室町時代後期には、六~七割は備前伝と美濃伝が占めています。ところが、新刀期(慶長五年〈1600〉関ケ原の戦以降)に入ると、約七割が美濃伝系の刀鍛冶によって占められ、備前伝が大きく減少してしまいました。その理由として、次の三つが考えられます。
① 天正十八年(1590)の吉井川大洪水
②織田信長の楽市楽座令
③美濃刀の魅力
それぞれについて詳しく見てみましょう。

■備前鍛冶の壊滅
吉井川の大洪水は下流にあった備前長船村を壊滅させ、備前鍛冶はほぼ全員溺死してしまったと言います。その後の備前刀がほとんど見られないことは、その事実を物語っています。天正十八年から新刀期の入り口である慶長五年まではわずかに十年しかなく、この間、備前伝を継承する刀工は現れませんでした。それから約六十年を経て、慶安(1648~52)のころ、備前伝の特色である丁子乱れや乱れ映りを表すソボロ助広がようやく出現するのです。少し遅れて寛文(1661~63)のころ、石堂一派(江戸・大坂・紀州・福岡)や備前鍛冶の上野大掾祐定らが活躍しますが、古刀期の備前物のような隆盛は見られませんでした。

■美濃鍛冶の全国展開
戦国末期から慶長年間にかけて、全国各地で有力大名による都市型の城造りが行われました。その折、城下には武家屋敷のほかに職人町・商人町の区割りがなされ、町の発展が図られました。大名たちは優れた刀鍛冶を招致するために鍛冶町をつくり、さまざまな優遇措置を講じたのではないでしょうか。これを少しさかのぼる天正四年(1576)、織田信長によって安土城下で楽市楽座が行われました。諸大名がこのモデルケースを町づくりの参考にしたことは間違いありません。さらに、信長の楽市楽座令により関の鍛冶座が崩壊し、美濃鍛冶たちは座の掟に拘束されることなく、新天地を求めて自由に全国各地に向かうことができました。この時期に全国に展開した関の刀工たちは図に示す通りですが、その後江戸時代を通して何代も続き、さらに枝分かれして広がりを見せ、美濃伝が新刀期の七割を占める要因となるのです。

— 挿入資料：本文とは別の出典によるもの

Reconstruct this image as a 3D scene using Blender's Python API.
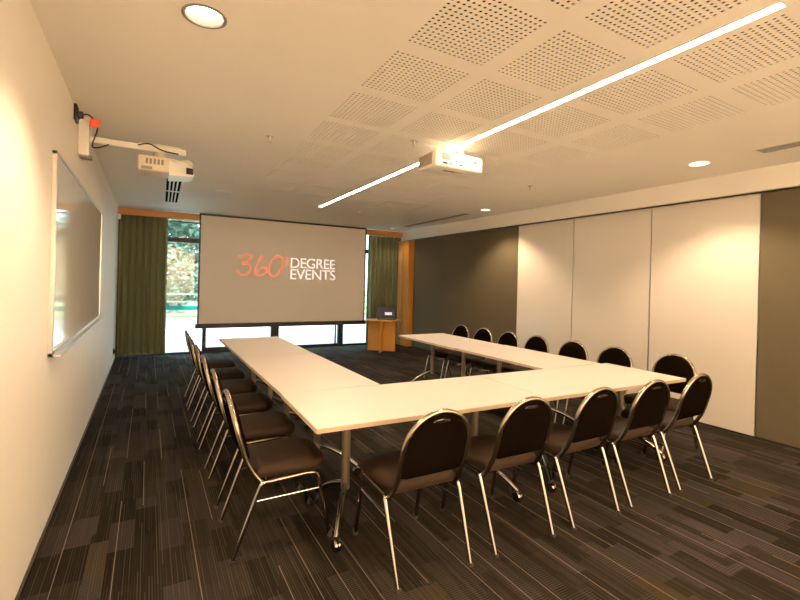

■美濃刀の特徴当時、美濃刀は切れ味が優れていることや、折れず曲がらず実用刀として大いに定評がありました。まだまだ戦乱の収まらない時期であり、諸大名は関鍛冶を高く評価し、城下に優れた刀工を受け入れようとしたのです。
室町期の関鍛冶の作風の特徴は、
① 姿…切れ味重視のため、重ねはやや薄く、平肉の乏しいものが多い。
② 地鉄…板目が流れ柾がかるものもあって、総じて白けている(ただし、新刀期の美濃伝には白けるものはない)。
③ 刃文…互の目が主体で尖り刃が目立ち、中には三本杉と称される独特な刃文や、頭の丸い兼房乱れ、箱がかった湾れ刃などもあり、表裏の刃が揃う傾向がある。
④ 帽子…乱れ込み、やや倒れて地蔵風になるものが多い。
これに対して新刀期の美濃伝は、古刀期の作風を完全なまでに踏襲するのではなく、各自、各時代において、美濃伝を部分的に取り入れながら創意工夫を重ね、発展を続けました。
以上のようなさまざまな理由から、新刀期には美濃伝系の刀鍛冶が多いのです。